Tempérer les ardeurs d’un pilote féru de vitesse
21h43, départ de la ZR9 . Ce qui semblait simple comme bonjour sur le papier se révèle en réalité un véritable numéro de funambule. À chaque kilomètre, nous tâchons de rééquilibrer la fameuse moyenne de 35 km/h indiqué par les organisateurs à notre départ. Une tâche pour le moins ardue pour les novices que nous sommes, d’autant plus avec un véhicule orphelin d’appareils électroniques et d’un cadenceur, a contrario des professionnels de la régularité. Je gère le timing, surveille le chronomètre du smartphone, tempère les ardeurs de mon pilote, franchement tenté d’appuyer sur le champignon dans les courbes sinueuses du haut pays. Dans la nuit noire, sur un asphalte détrempé, il n’y a guère le temps d’observer le paysage si ce n’est les moult pièges, entre flaques, trous dans la chaussée et cailloux tombés sur le bitume. Ce qui vaudra d’ailleurs quelques mésaventures gastriques à certains de nos confrères. Encore plus vrai au coeur de la ZR 10 (départ 22h40) entre La Bollène-Vésubie et Sospel, par le col de Turini. Une épreuve respectée, redoutée mais adulée par les pilotes de rallye, fussent-ils au volant de voitures électriques. Les phares éclairant faiblement la route, la Zoé flirte alors dangereusement avec le muret lors de quelques épingles abordées à vive allure par Stéphane Richelmi. Mais le jeune homme maîtrise son engin. Évite la casse. Lui qui était un brin effrayé à l’idée de ne pas dépasser les 40 km/h se fait tout de même plaisir sur cette route mythique, où les pilotes de WRC jouent d’ordinaire avec la vie avec une vitesse à trois chiffres. Hormis lors du passage frustrant de Moulinet avec une vitesse obligatoire de 30 km/h.
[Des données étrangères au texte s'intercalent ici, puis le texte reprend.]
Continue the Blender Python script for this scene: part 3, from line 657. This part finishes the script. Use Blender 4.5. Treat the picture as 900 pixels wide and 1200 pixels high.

L’arrivée, dans le temps imparti, à Monaco confirmera que notre chrono nous aura fait défaut et que l’incompréhension d’une règle nous aura fait louper le podium (chauvinisme quand tu nous tiens!). Une quatrième place sur huit équipages. Honorable pour les benjamins de cette compétition.
(1) Champion du MondeWRC LMP2 2016 et vainqueur GP Monaco GP2 en 2014.